Combermere was already a school with a rich cricketing tradition, fostered by several of Hughes’ predecessors. Derek Sealy was the West Indies’ youngest Test player at 17 in 1930 while at Combermere; Mannie Martindale and Foffie Williams were others who moved into Barbados and West Indies teams on leaving Combemere.
Frank Worrell graduated from the school’s BCA Division 1 champion team of 1940-41 to become one of the legendary Three Ws and the first celebrated black West Indies captain.
Recognising the legacy, the headmaster from 1946 to 1961, Major Cecil Noott, a revered Welshman, gave Hughes, head of the history department, the additional charge of looking after cricket, at the same time employing the West Indies fast bowler Frank King as the school’s grounds curator who added substantially to the strength of the team.
Quickly, under Hughes’ devoted guidance, Combermere once more became the force it had been in its championship year.

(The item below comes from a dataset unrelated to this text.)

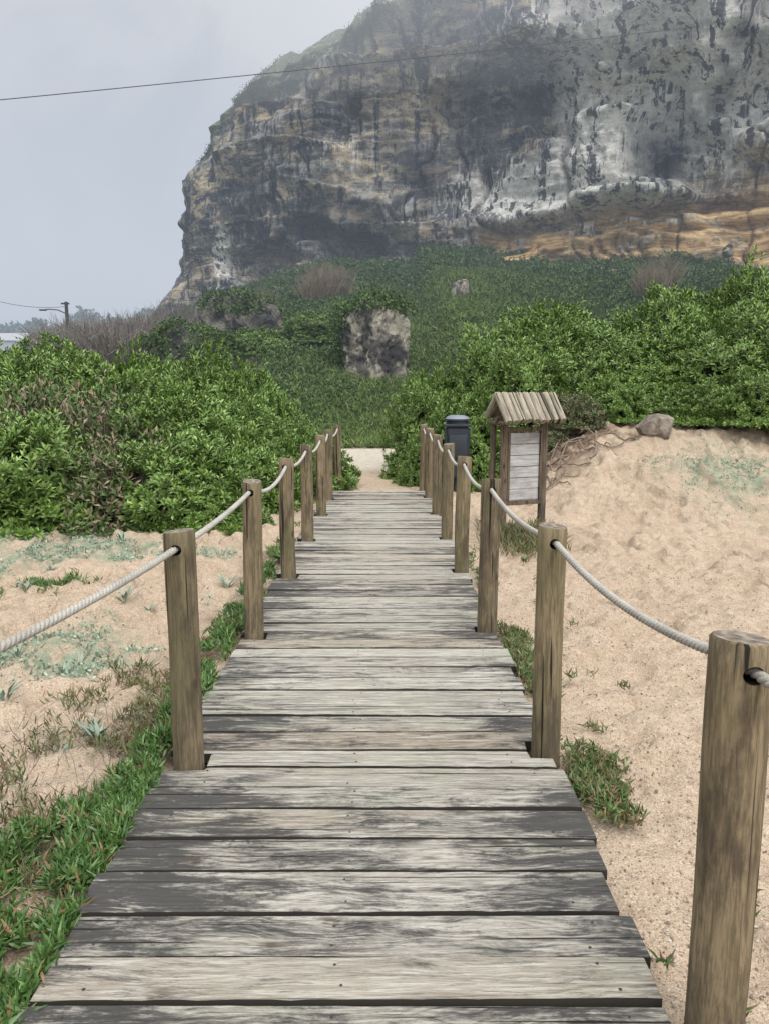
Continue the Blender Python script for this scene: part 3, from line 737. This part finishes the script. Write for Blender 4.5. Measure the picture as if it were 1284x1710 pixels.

No club team, no matter how strong, could afford to underestimate its gifted, well-drilled unit.  
Several talented players developed who would go on to represent major clubs, Barbados and in the case of Sir Wes Hall, Peter Lashley and Rawle Brancker, the West Indies. Others, notably the batting stylist Francis Scott, seemed certain to follow earlier Combermerians to the highest level before he emigrated to the United States.

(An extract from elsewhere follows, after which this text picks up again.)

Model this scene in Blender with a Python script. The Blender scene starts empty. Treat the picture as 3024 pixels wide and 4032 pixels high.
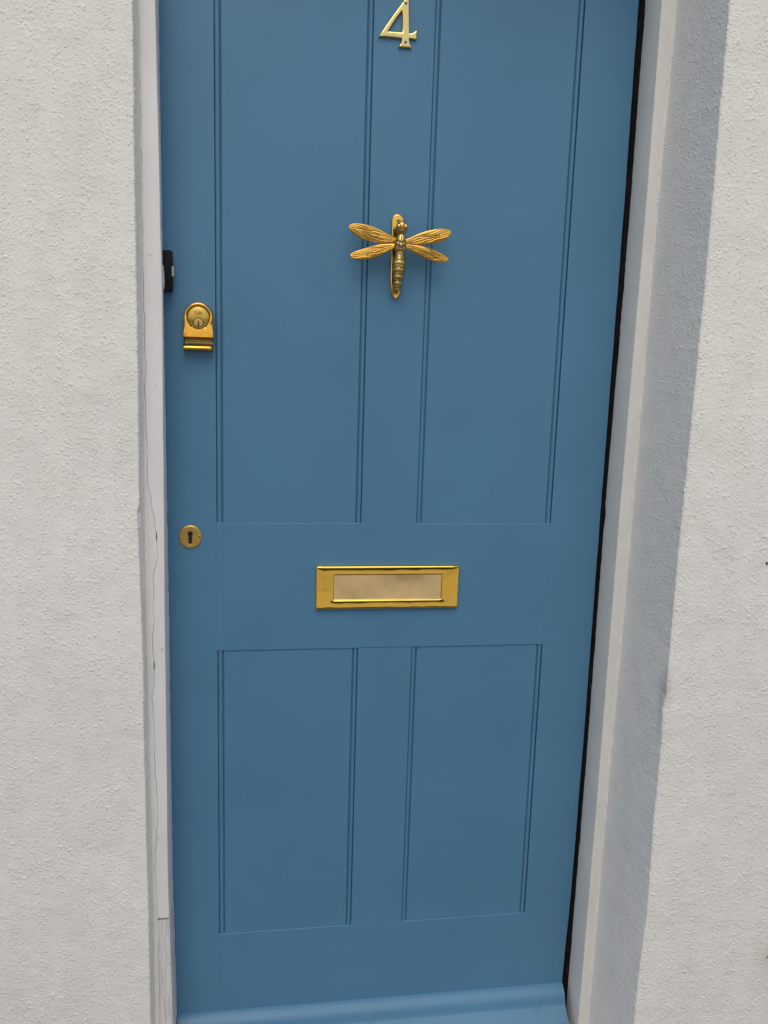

Nor did such success come by simple coincidence. Hall (who kept wicket at Combermere before establishing himself as the “pace like fire” fast bowler he became on leaving school) describes Hughes as being “like a surrogate father to all of us”.
There was no football or hockey (another Combermere strong point) for Hughes’ cricketers. In the off-season, he would take them to his home in Pine Gardens, where he had laid a practice pitch on the lawn.
In present-day Barbados, there would be nothing too odd about that – except perhaps that a school teacher could actually be so committed to his mission. But that was a far different Barbados of the 1950s, and Hughes was white.
“Could you imagine a white man of the time, in a district like Pine Gardens, taking 13 black boys up to his lawn to play cricket all day?” Hall wondered.
Before leaving Combermere, Hughes also purchased seats in one of the makeshift stands at Kensington so his players could afford to watch major matches.
It is an example of what dedication can achieve. In cricket, Irwin Harris’ role in the development of Ellerslie School’s similar production line of Barbados and West Indies players (Carlisle Best, Ottis Gibson, Philo Wallace, Sherwin Campbell, Henderson Broomes, Wayne Blackman, Dave Marshall, Sulieman Benn and Kevin Stoute) a quarter-century back is a more recent example. So is Major Deighton Maynard’s on Combermere’s hockey.
Now, under Roddy Estwick, a professional coach, Combermere has regained its place as the most powerful cricket school in the land, once more producing players for Barbados and the West Indies.
Perhaps, at the end of his days, those who have come under Estwick’s wing will echo Hall’s sentiments on Hughes.
“We’ll never forget him,” he said. “He was a fantastic man.”